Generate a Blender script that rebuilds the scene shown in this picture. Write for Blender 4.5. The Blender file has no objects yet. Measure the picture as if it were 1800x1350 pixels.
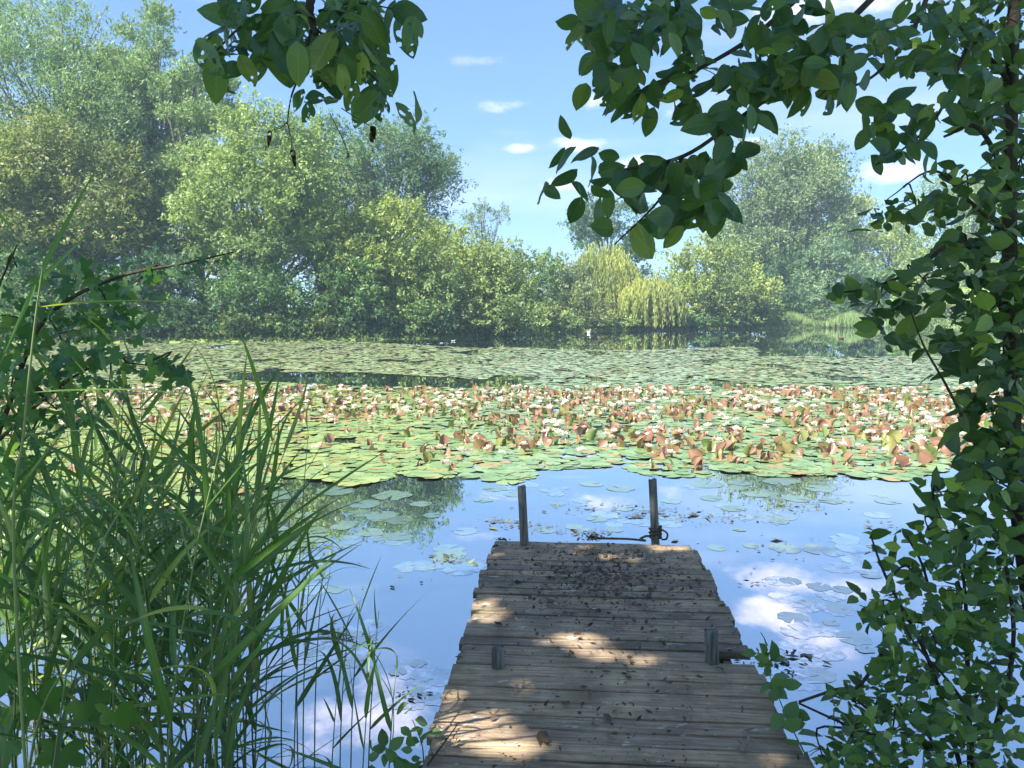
import bpy, math, random
import numpy as np
from mathutils import Vector, Matrix, Quaternion
PI = math.pi
rng = np.random.default_rng(7)
random.seed(7)
scene = bpy.context.scene
COL = scene.collection

# ------------------------------------------------------------------ camera
CAM_Z = 2.0
PITCH = math.radians(5.8)
F = 1350.0                       # focal length in pixels of an 1800 px wide frame
cam = bpy.data.cameras.new('camera'); camo = bpy.data.objects.new('camera', cam)
COL.objects.link(camo); scene.camera = camo
camo.location = (0, 0, CAM_Z); camo.rotation_euler = (PI/2 - PITCH, 0, 0)
cam.sensor_width = 36.0; cam.lens = 27.0
cam.clip_start = 0.05; cam.clip_end = 3000

def ray(x, y):
    dx = (x-900)/F; dy = (675-y)/F
    return Vector((dx, math.cos(PITCH)+dy*math.sin(PITCH), -math.sin(PITCH)+dy*math.cos(PITCH)))
def at(x, y, Y):                 # a point of the view at world distance Y
    d = ray(x, y); return Vector((0, 0, CAM_Z)) + d*(Y/d.y)
def gnd(x, y, z=0.0):            # a point of the view on the level z
    d = ray(x, y); return Vector((0, 0, CAM_Z)) + d*((z-CAM_Z)/d.z)
def azel(x, y):
    d = ray(x, y); return math.atan2(d.x, d.y), math.atan2(d.z, math.hypot(d.x, d.y))

# ------------------------------------------------------------------ sky
SUN = Vector((-0.52, -0.46, 0.78)).normalized()
SUN_EL = math.asin(SUN.z); SUN_AZ = math.atan2(SUN.x, SUN.y)
world = bpy.data.worlds.new('World'); scene.world = world; world.use_nodes = True
nt = world.node_tree; N = nt.nodes; L = nt.links; N.clear()
def nd(t, **k):
    n = N.new(t)
    for a, b in k.items(): setattr(n, a, b)
    return n
def wm(op, a, b=None, c=None):
    n = nd('ShaderNodeMath', operation=op)
    for i, v in enumerate((a, b, c)):
        if v is None: continue
        if isinstance(v, (int, float)): n.inputs[i].default_value = v
        else: L.new(v, n.inputs[i])
    return n.outputs[0]
sky = nd('ShaderNodeTexSky', sky_type='NISHITA'); sky.sun_disc = False
sky.sun_elevation = SUN_EL; sky.sun_rotation = SUN_AZ
sky.altitude = 2000; sky.air_density = 1.0; sky.dust_density = 0.0; sky.ozone_density = 3.0
tc = nd('ShaderNodeTexCoord'); sp = nd('ShaderNodeSeparateXYZ'); L.new(tc.outputs['Generated'], sp.inputs[0])
az = wm('ARCTAN2', sp.outputs[0], sp.outputs[1]); el = wm('ARCSINE', sp.outputs[2])
nz = nd('ShaderNodeTexNoise'); nz.inputs['Scale'].default_value = 13; nz.inputs['Detail'].default_value = 7; nz.inputs['Roughness'].default_value = 0.62
mp = nd('ShaderNodeMapping'); mp.inputs['Scale'].default_value = (1, 1, 2.0); L.new(tc.outputs['Generated'], mp.inputs[0]); L.new(mp.outputs[0], nz.inputs[0])
nzc = wm('SUBTRACT', nz.outputs[0], 0.5)
D = math.radians
def cl(x, y, w, h, s): a, e = azel(x, y); return (a, e, w/F, h/F, s)
def clr(x, y, w, h, s): a, e = azel(x, y); return (a, -e, w/F, h/F, s)      # seen in the water
clouds = [cl(888, 188, 60, 11, .8), cl(925, 262, 40, 11, .9), cl(1010, 255, 60, 14, .7), cl(985, 325, 50, 18, .9), cl(1130, 290, 80, 16, .6),
          cl(1560, 300, 80, 25, .9), cl(1400, 20, 160, 30, .9), cl(1330, 250, 40, 10, .7), cl(1600, 15, 70, 25, .8),
          clr(1350, 1078, 85, 36, 1.4), clr(1450, 1130, 65, 36, 1.1), clr(1060, 880, 60, 20, .9), clr(1180, 865, 55, 18, .8),
          clr(640, 1260, 170, 62, .9), clr(850, 940, 60, 10, .4),
          (D(-70), D(24), .3, .09, .9), (D(75), D(20), .35, .08, .9), (D(130), D(30), .4, .1, .9), (D(-140), D(25), .4, .1, .8), (D(170), D(15), .35, .06, .8)]
mask = None
for a, e, w, h, s in clouds:
    u = wm('MULTIPLY', wm('SUBTRACT', az, a), 1/w); v = wm('MULTIPLY', wm('SUBTRACT', el, e), 1/h)
    d2 = wm('ADD', wm('MULTIPLY', u, u), wm('MULTIPLY', v, v))
    m = wm('MULTIPLY', wm('SUBTRACT', 1.0, d2), s)
    mask = m if mask is None else wm('MAXIMUM', mask, m)
mk = wm('ADD', wm('MAXIMUM', mask, -2.0), wm('MULTIPLY', nzc, 4.2))
mr = nd('ShaderNodeMapRange', interpolation_type='SMOOTHSTEP'); L.new(mk, mr.inputs[0]); mr.inputs[1].default_value = 0.0; mr.inputs[2].default_value = 1.7; mr.inputs[4].default_value = 0.85
nz2 = nd('ShaderNodeTexNoise'); nz2.inputs['Scale'].default_value = 2.4; nz2.inputs['Detail'].default_value = 5
mp2 = nd('ShaderNodeMapping'); mp2.inputs['Scale'].default_value = (1, 1, 5); L.new(tc.outputs['Generated'], mp2.inputs[0]); L.new(mp2.outputs[0], nz2.inputs[0])
ci = nd('ShaderNodeMapRange'); L.new(nz2.outputs[0], ci.inputs[0]); ci.inputs[1].default_value = 0.5; ci.inputs[2].default_value = 0.8; ci.inputs[4].default_value = 0.35
fac = wm('MAXIMUM', mr.outputs[0], ci.outputs[0])
gm = nd('ShaderNodeGamma'); gm.inputs[1].default_value = 0.52                      # flat, hazy summer sky
sc_ = nd('ShaderNodeVectorMath', operation='SCALE'); L.new(sky.outputs[0], sc_.inputs[0]); sc_.inputs['Scale'].default_value = 0.1; L.new(sc_.outputs[0], gm.inputs[0])
sc2 = nd('ShaderNodeVectorMath', operation='MULTIPLY'); L.new(gm.outputs[0], sc2.inputs[0]); sc2.inputs[1].default_value = (3.15, 4.5, 6.35)
mx = nd('ShaderNodeMix', data_type='RGBA'); L.new(fac, mx.inputs[0]); L.new(sc2.outputs[0], mx.inputs[6])
mx.inputs[7].default_value = (6.5, 6.0, 7.0, 1)
bg = nd('ShaderNodeBackground'); bg.inputs[1].default_value = 0.098; L.new(mx.outputs[2], bg.inputs[0])
wo = nd('ShaderNodeOutputWorld'); L.new(bg.outputs[0], wo.inputs[0])

# ------------------------------------------------------------------ sun and exposure
sl = bpy.data.lights.new('sun', 'SUN'); sl.energy = 5.0; sl.angle = D(0.53); sl.color = (1.0, 0.96, 0.89)
so = bpy.data.objects.new('sun', sl); COL.objects.link(so); so.rotation_euler = SUN.to_track_quat('Z', 'Y').to_euler()
scene.view_settings.view_transform = 'Standard'; scene.view_settings.look = 'None'
scene.view_settings.gamma = 1.0; scene.view_settings.use_curve_mapping = False
scene.view_settings.exposure = 1.5
scene.render.engine = 'CYCLES'
cy = scene.cycles
cy.max_bounces = 6; cy.diffuse_bounces = 2; cy.glossy_bounces = 3; cy.transmission_bounces = 4; cy.transparent_max_bounces = 6; cy.volume_bounces = 0
cy.caustics_reflective = False; cy.caustics_refractive = False
cy.use_denoising = True; cy.use_adaptive_sampling = True; cy.adaptive_threshold = 0.02
cy.sample_clamp_indirect = 6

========

Task requirements:
Tally how many lines of the data include the word "pixels". Write the number and nothing else.

Result for this exercise:
2